We have flipped the strategy to say light branch, meaning we will still have branches because we do believe that customers need access to branches. The branches may not be the big ones that we used to see earlier, but they will be lighter in terms of space, people and the kind of services rendered. So, the flip was not on account of a change in fintech strategy. It is now time to expand the distribution in places where we normally would not have been present.
Fintechs expand the market for us. So, if you look at whether it is our relationship with Fi, Jupiter, OneCard etc., this gives us a supplementary business over and above what comes from branches.
In the past few months the situation has changed for startups. Securing funding is hard and startups are cutting costs. Many including Rupeek have also laid off employees. As a banking partner will you be realigning some of your partnerships and cutting down on a few?
We have a fairly detailed and robust way in which we evaluate which partnerships we need to take. This includes checking if there is a market for the offering. Then we do a detailed evaluation of the founders and risk compliance.
We don't think funding will be a constraint for fintech partners who have the right customer proposition, a strong segment strategy, and founder capability that is quite proven.
So, yes, there is a little bit of tightening when it comes to funding. That will impact the ones who are still not very clear on what segment they want to approach or what product they want to offer. For the more evolved ones that we're working with, we don't think this is a problem as long as the fintech is very clear on the value they're creating.
I have personally been speaking to investors to understand their strategy. We do believe that there is money available. So, it does not impact our way forward with fintechs.
Eventually, the bank is hoping to get 25 percent of incremental deposits and 40-50 percent of lending from these partnerships. Considering the slowdown will it take longer to achieve this?

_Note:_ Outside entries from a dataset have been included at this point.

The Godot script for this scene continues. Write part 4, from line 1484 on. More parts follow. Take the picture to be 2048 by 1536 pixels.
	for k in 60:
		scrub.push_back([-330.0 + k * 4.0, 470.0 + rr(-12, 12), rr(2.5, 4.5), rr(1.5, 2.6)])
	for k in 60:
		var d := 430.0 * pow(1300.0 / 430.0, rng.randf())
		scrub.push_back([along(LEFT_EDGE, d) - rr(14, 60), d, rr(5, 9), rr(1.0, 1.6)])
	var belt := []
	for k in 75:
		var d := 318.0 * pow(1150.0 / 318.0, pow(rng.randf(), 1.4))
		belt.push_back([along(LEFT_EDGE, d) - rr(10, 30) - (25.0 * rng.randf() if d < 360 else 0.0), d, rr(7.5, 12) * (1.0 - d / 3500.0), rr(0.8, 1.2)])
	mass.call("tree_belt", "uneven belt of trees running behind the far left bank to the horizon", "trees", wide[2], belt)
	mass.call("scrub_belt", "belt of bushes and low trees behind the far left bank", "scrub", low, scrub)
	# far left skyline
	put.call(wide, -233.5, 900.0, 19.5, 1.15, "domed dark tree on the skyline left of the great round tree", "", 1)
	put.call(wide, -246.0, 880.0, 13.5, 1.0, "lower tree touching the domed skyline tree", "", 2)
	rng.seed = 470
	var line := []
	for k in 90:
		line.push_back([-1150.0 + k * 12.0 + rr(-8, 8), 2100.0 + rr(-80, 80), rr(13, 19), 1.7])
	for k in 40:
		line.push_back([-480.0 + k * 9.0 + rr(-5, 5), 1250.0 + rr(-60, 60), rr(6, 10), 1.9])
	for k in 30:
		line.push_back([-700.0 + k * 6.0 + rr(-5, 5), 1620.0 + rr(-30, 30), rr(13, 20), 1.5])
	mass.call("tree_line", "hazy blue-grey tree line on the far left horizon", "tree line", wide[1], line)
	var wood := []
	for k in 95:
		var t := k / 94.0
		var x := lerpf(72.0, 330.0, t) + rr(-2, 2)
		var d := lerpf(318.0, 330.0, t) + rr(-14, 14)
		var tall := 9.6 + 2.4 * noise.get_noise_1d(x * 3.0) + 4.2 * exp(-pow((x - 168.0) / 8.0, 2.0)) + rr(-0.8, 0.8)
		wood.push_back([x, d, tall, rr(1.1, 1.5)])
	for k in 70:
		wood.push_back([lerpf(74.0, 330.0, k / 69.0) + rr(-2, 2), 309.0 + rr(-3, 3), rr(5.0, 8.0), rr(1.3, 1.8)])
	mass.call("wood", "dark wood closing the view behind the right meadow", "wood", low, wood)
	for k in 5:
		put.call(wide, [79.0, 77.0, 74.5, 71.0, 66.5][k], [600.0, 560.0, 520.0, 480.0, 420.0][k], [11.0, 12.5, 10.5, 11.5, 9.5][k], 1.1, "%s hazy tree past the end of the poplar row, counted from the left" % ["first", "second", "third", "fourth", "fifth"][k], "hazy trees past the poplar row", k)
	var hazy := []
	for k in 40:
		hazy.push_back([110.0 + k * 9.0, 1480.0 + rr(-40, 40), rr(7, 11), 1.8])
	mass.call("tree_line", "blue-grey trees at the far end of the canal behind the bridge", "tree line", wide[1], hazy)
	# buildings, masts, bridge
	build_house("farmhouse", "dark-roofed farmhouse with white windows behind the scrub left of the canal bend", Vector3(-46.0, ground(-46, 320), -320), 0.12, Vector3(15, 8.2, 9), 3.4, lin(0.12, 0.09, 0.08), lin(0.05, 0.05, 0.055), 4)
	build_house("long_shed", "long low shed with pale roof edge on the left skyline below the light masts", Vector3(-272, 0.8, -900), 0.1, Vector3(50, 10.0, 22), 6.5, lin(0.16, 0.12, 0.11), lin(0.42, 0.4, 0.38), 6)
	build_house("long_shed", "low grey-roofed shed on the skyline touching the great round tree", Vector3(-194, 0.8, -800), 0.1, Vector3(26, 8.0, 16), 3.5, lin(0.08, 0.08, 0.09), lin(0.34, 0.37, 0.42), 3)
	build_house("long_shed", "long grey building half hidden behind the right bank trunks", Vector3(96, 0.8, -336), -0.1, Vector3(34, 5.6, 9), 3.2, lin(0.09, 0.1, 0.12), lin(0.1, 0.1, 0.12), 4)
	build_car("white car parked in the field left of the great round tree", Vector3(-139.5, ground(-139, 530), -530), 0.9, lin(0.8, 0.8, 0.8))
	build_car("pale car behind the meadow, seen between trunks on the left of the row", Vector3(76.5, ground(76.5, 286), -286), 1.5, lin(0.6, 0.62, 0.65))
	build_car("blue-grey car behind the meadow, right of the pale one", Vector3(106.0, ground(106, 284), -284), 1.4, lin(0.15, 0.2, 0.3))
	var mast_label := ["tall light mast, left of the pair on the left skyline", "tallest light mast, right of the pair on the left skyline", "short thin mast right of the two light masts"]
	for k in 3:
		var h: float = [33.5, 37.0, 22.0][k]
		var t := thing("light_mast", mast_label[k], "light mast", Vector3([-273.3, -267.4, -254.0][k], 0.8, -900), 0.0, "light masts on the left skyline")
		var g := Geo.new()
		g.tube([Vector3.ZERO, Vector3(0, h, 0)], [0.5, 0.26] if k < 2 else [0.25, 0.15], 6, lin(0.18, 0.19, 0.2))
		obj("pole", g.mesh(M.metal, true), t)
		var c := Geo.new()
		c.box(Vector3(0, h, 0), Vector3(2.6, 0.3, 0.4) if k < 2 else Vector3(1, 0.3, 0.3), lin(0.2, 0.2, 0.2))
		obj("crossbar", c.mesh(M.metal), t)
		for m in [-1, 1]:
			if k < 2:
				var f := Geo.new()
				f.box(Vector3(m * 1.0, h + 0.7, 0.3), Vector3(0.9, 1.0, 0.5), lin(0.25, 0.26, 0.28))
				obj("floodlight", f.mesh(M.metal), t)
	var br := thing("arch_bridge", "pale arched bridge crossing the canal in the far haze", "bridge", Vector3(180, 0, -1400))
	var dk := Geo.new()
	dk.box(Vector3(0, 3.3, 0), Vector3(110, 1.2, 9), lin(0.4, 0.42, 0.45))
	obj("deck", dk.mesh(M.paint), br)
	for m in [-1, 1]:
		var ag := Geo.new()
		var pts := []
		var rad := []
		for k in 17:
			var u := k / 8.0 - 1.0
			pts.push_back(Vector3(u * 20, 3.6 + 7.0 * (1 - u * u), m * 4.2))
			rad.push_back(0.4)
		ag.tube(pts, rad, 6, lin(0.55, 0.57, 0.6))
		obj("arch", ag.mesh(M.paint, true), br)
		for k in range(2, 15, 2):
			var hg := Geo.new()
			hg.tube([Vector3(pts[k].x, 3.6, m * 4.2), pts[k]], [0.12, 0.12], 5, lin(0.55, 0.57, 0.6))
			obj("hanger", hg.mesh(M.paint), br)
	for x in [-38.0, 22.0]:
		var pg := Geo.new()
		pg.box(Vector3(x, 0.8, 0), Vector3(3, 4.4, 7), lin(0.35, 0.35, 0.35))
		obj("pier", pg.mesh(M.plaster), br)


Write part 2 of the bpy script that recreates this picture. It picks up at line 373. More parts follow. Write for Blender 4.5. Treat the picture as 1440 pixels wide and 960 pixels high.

This is directionally where we want to go, whether it happens in FY23 or in the first half of FY24. It all depends on a lot of stuff.
We do believe in this very strongly and that’s why a separate fintech team has been carved out.
In the current scenario startups are looking to cut down customer acquisition and marketing costs to be cautious. Will that change the quantum of deposits or new customer onboarding for the bank through tie-ups?
The fintech partners we work with have done a lot of research to make customer experience seamless. Research has shown that if you make the customer experience seamless, resilient and robust, customers will stick to the app. There is very little that our partners have to do currently in terms of advertising.
So, advertising and acquisition costs are not the only way to build resilience or to build sticky account balances. There are various other ways and all our partners are pursuing that. So, we don't see any slowdown in that.
Going forward what areas will the bank look at for more tie-ups? Will it be both lending and banking?
Yes, our strategy remains the same. We've always maintained that the fintech partners will help us in three main areas — savings bank account, which is low-cost deposits, besides credit cards and personal loans. At some stage we may look at current accounts. There are also gold loans.
These are the spaces that will help us to improve our return on assets. Anything that is margin enhancing will help us; but we're not looking at, for example, home loans, car loans, etc.
How will the upcoming digital lending norms change fintech lending and partnerships in your view? And the new master direction on cards says that fintech partners can’t store data of customers. What is your view on this?
On the digital lending norms, we are waiting for the Reserve Bank of India (RBI). We do believe it's the right thing for the industry, because otherwise the industry would suffer in the long term. Whether you look at data privacy, customer consent, cybersecurity, collection practices etc., all of these areas require a fair amount of hand holding by the regulator. This will ensure that the right players work in the industry with the right set of norms and will create a level playing field for all of us.
For the norms on credit, debit and prepaid cards, there are some aspects that are more operational in nature, which the Indian Banks’ Association (IBA) has already given feedback to the RBI on. More like we need more time to implement some of them because it involves technology changes, etc.
But when card issuing fintechs are restricted to only being the distributor and are prohibited from accessing customer data, it stops being a good proposition for them…
There is a role for distribution and there is a role for data analysis. How we work with the partner will potentially change but I don't think it changes the proposition materially. Yes, there will be norms around how the data is conveyed, how it is used, who uses it… We are working through all those details.
FY23 is the year when the bank expects to monetise on fintech partnerships. What is the path ahead on that?
Different partners and product groups will go through a different monetisation path. Yes, the timelines may move a little bit because of what it is but we don't see a material difference.
How do you view the industry's preparedness on tokenisation? Is it likely to be fully implemented by the deadline or will we see issues in transactions starting July 1?
We have made all the arrangements from the token issuance standpoint — it's only the merchant end that needs to be worked on. From what we know, both Visa and Mastercard are working with merchants. But the customer will not be without a choice. Although they will have to put in card details. Yes, there will be some friction in the process. Every bank is doing a lot around customer communication to make sure they understand that it doesn't mean zero transactions just that you need to take those couple of steps more with merchants.